Die symbolhafte Wahl des Titels, verdeutlicht ein weiteres Mal den Einfluss der Romantik auf Eichendorffs Werk. Der Titel „Mondnacht“ greift mehrere Aspekte auf: In der Dunkelheit der Nacht erinnert sich das lyrische Ich an seine Heimat. Mit dem Wissen, dass es diese niemals erreichen kann, träumt er in der Nacht bei Mondschein davon. Um sich von der Wirklichkeit und damit dem Schmerz und der Sehnsucht zu distanzieren, flieht das lyrische Ich in die Natur. Denn in Folge der Einsamkeit identifiziert sich das lyrische Ich mit der Natur und ersetzt damit höchstwahrscheinlich das Fehlen der Heimat.
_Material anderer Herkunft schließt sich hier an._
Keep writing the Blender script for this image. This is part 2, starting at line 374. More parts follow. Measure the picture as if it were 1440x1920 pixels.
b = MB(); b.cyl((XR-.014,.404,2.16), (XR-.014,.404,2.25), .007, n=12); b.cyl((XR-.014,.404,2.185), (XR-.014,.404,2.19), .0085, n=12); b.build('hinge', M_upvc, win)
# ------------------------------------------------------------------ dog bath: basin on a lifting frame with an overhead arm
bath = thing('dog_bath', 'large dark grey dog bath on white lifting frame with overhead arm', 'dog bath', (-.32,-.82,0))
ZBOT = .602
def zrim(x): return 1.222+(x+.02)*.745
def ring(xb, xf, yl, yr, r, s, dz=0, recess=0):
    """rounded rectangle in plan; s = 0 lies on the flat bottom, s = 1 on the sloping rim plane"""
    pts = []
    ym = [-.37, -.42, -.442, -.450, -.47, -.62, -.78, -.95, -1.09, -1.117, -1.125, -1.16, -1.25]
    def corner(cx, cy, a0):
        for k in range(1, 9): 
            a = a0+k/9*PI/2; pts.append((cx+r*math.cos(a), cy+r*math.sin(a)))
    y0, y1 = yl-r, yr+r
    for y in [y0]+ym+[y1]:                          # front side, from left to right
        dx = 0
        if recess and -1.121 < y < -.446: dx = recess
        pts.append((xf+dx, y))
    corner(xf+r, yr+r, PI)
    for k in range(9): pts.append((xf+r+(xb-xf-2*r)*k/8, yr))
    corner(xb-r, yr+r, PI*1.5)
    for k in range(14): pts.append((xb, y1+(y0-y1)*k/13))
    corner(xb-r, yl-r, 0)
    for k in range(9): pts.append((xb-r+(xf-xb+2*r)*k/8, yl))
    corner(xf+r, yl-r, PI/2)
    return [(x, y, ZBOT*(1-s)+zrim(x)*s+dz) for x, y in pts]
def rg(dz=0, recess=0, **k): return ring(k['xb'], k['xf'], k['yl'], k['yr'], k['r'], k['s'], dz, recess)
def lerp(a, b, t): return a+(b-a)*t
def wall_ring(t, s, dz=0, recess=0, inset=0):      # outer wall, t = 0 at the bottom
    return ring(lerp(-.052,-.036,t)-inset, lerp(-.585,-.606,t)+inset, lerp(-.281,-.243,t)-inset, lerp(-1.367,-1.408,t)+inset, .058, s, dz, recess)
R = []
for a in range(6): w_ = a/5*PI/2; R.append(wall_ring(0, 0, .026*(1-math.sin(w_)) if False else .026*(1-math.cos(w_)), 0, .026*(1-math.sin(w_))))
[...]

Außerdem erzeugt Eichendorff durch seinen Titel die richtige Stimmung für einen Traum. Somit wird der Fokus auf die Emotionen als Taktgeber des Lebens gelegt. Durch eine bildhafte Sprache wird zudem eine mystische und romantische Atmosphäre erzeugt, die sehr gut zu der Gefühlswelt des lyrischen Ich passt. Zuletzt ist zu nennen, dass die formalen Aspekte, wie bspw. der Jambus, der Kreuzreim und die alternierenden Kadenzen sehr gut den Inhalt des Gedichts unterstützen. Die drängende Wirkung der formalen Aspekte unterstreicht nämlich die Eile und die intensiven Gefühle des lyrischen Ich.

Nach Betrachtung aller genannten Aspekte, kann man feststellen, dass Joseph von Eichendorff, in seinem Gedicht eine bessere Welt darstellt. Eine Welt, in welcher das Paradies mit der Erde verschmilzt und dem Menschen dadurch die Möglichkeit bietet zu träumen. Das lyrische Ich sucht in seiner Welt nach einem Zuhause, was für ihn auch mit einer Erfüllung oder seelischem Frieden verbunden ist. Aus diesem Grund bin ich der Meinung, dass Eichendorff mit seinem Werk darstellen wollte, dass alleine die Natur uns die unbegrenzte Freiheit ermöglichen kann um am freisten sein zu können. Dennoch möchte Eichendorff mit diesem herausragenden Beispiel der Naturlyrik, die Verbundenheit zu Gott und den Wunsch nach Erlösung beschreiben.